18 April 2004
The Times of India
India wants US not to humiliate VIP fingers
SIDDHARTH VARADARAJAN
TIMES NEWS NETWORK
NEW DELHI: The Vajpayee government is unhappy with the new US policy of fingerprinting foreign visitors, including Indians on arrival. But unlike Brazil and China - which have begun retaliating against US visitors, India is only seeking to exempt its VIP and VVIP travellers from the humiliating requirement.
Last week, senior officials from the external affairs ministry met diplomats in the US embassy here to seek "clarifications" about a key grey area in the fingerprinting rule: what happens to holders of diplomatic passports?
As matters stand, the only exception permissible under the new US statute is for diplomatic passport holders travelling on official work.
It means that if external affairs minister Yashwant Sinha were to fly in to New York on personal business - say, to visit relatives - he would have to leave behind at JFK airport a freshly minted set of fingerprints.
The same would be true of the Chief Justice of India, or indeed any one of the huge tribe of VIPs and VVIPs that populate this land of ours.
"We have sought some clarifications on this issue," a senior Indian official told Times News Network. "Our embassy in Washington has also raised some questions. Let us see what they say."
Earlier this month, the Chinese government became the second country, after Brazil, to announce it would take retaliatory measures against the US for fingerprinting most Chinese visitors to that country.
According to Xinhua news agency, the measures include granting ordinary visas and levying a visa fee for US diplomatic passport holders travelling for personal purposes.
In-person visa interviews may henceforth be required and US citizens can no longer apply for visas on arrival in China. On its part, Brazil has been fingerprinting US visitors since January.
As things stand, however, MEA officials insist India is not going to take any retaliatory action against the US.
Says an official: "Our view is that Indians are not being singled out for fingerprinting, so there is no need for us to react. It is a general US rule. In fact, from October, even visitors from countries like Britain and Japan, who don't require visas to enter the US, will also be fingerprinted on arrival there."
Indian tour operators disagree with the government's approach. "India should not be taken for granted", says one Delhi-based travel agent. "Otherwise tomorrow, Americans will start collecting our fingerprints here itself."
In Indonesia, the government has resorted to retaliation of a different kind to fight against what it feels is Western "finger-pointing" over the alleged dangers of travelling to South-East Asia.
Last week, the Indonesian authorities issued a travel advisory to their citizens urging them to cancel non-essential travel to the UK, citing the heightened threat of a terror attack in London following the Madrid blasts.
Hailing the stand of both Jakarta and Beijing, an Asian travel industry newsletter, Travel Impact Newswire, says that while the Chinese and Indonesian actions will be statistically meaningless in terms of actual visitor movements, "they are, however, symbolically significant... The Chinese are signalling that they may not yet wish to fingerprint and photograph US visitors, partly because they may not have the equipment in place to do so, but they certainly can and will take other 'countermeasures'. In turn, the Indonesians are indicating that if UK advisories against Indonesia are designed to 'protect UK citizens', the Indonesian government has an equal right to protect its citizens by warning them of potential dangers of visiting UK."

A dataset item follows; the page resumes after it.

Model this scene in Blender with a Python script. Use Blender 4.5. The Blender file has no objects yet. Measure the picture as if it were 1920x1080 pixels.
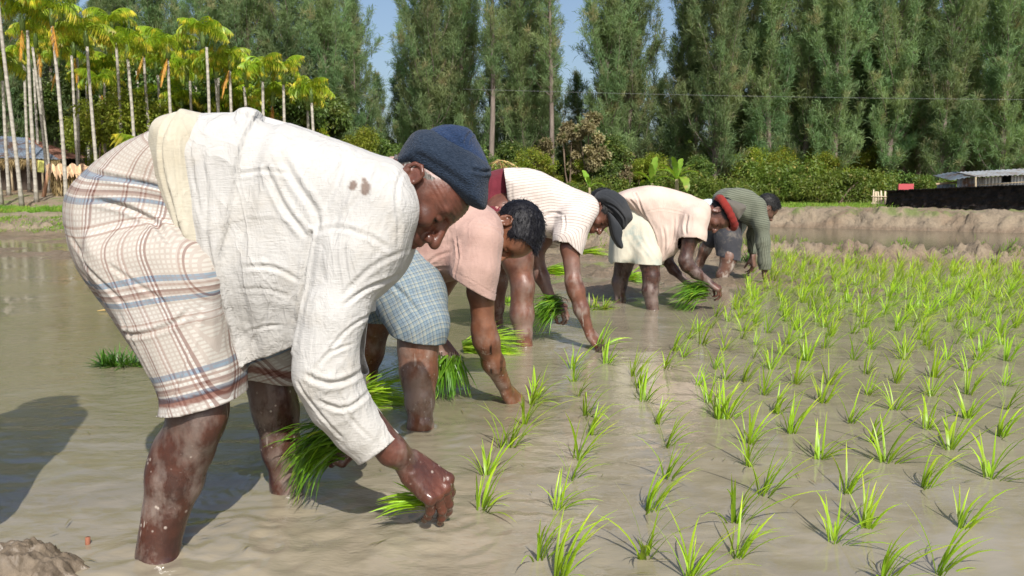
import bpy, bmesh, math, random
import numpy as np
from mathutils import Vector, Matrix

random.seed(7)
rng = np.random.default_rng(7)
R = math.radians
scene = bpy.context.scene
COL = scene.collection

# ------------------------------------------------------------------ camera, sky, sun, exposure
F = 1493.0                                  # focal length in photo pixels (28 mm on 36 mm)
CAM = np.array((0.0, 0.0, 0.88))
TH = math.atan(180.0 / F)                   # pitch below the horizon
cam_d = bpy.data.cameras.new('camera')
cam_d.lens = 28.0
cam_d.sensor_width = 36.0
cam_d.clip_start = 0.05
cam_d.clip_end = 2000
cam = bpy.data.objects.new('camera', cam_d)
COL.objects.link(cam)
cam.location = CAM
cam.rotation_euler = (R(90) - TH, 0, 0)
scene.camera = cam
cam_d.dof.use_dof = True
cam_d.dof.focus_distance = 3.0
cam_d.dof.aperture_fstop = 10.0

SUN_EL = R(43)
SUN_DIR = np.array((0.26, -0.965, 0.0))     # horizontal direction towards the sun
world = bpy.data.worlds.new('World')
scene.world = world
world.use_nodes = True
wn = world.node_tree
wn.nodes.clear()
sky = wn.nodes.new('ShaderNodeTexSky')
sky.sky_type = 'NISHITA'
sky.sun_disc = False
sky.sun_elevation = SUN_EL
sky.sun_rotation = math.atan2(SUN_DIR[0], SUN_DIR[1])
sky.air_density = 1.0
sky.dust_density = 3.2
sky.ozone_density = 1.5
bg = wn.nodes.new('ShaderNodeBackground')
bg.inputs['Strength'].default_value = 0.122
wo = wn.nodes.new('ShaderNodeOutputWorld')
wn.links.new(sky.outputs[0], bg.inputs[0])
wn.links.new(bg.outputs[0], wo.inputs[0])

sun_d = bpy.data.lights.new('sun', 'SUN')
sun_d.energy = 4.7
sun_d.angle = R(0.5)
sun_d.color = (1.0, 0.955, 0.89)
sun = bpy.data.objects.new('sun', sun_d)
COL.objects.link(sun)
sd = Vector((SUN_DIR[0] * math.cos(SUN_EL), SUN_DIR[1] * math.cos(SUN_EL), math.sin(SUN_EL)))
sun.rotation_euler = sd.to_track_quat('Z', 'Y').to_euler()
sun.location = (4, -6, 9)

scene.view_settings.view_transform = 'Standard'
scene.view_settings.look = 'None'
scene.view_settings.exposure = 0.26
scene.view_settings.gamma = 1.0
scene.view_settings.use_curve_mapping = False
scene.render.engine = 'CYCLES'
scene.cycles.max_bounces = 6
scene.cycles.transparent_max_bounces = 6

# ------------------------------------------------------------------ points from the photograph
def ray(px, py):
    a, b = px - 960.0, 540.0 - py
    return np.array((a, F * math.cos(TH) + b * math.sin(TH), -F * math.sin(TH) + b * math.cos(TH)))
def at(px, py, Y):
    r = ray(px, py)
    return CAM + r * (Y / r[1])
def atz(px, py, z=0.0):
    r = ray(px, py)
    return CAM + r * ((z - CAM[2]) / r[2])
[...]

The newsletter argues that "if the governments of India and other increasingly powerful developing countries take similar counter-measures, the tables will start turning big time."
However, given the Indian government's primary aim of insulating only its VIPs, a defiant stand is unlikely.
Of course, a big obstacle in securing the exemption from fingerprinting for Indian VIPs is their sheer number.
"There are literally thousands of diplomatic passport holders out there," says an official. "Ex-MPs, former officials, MLAs. Who all will the US exempt?"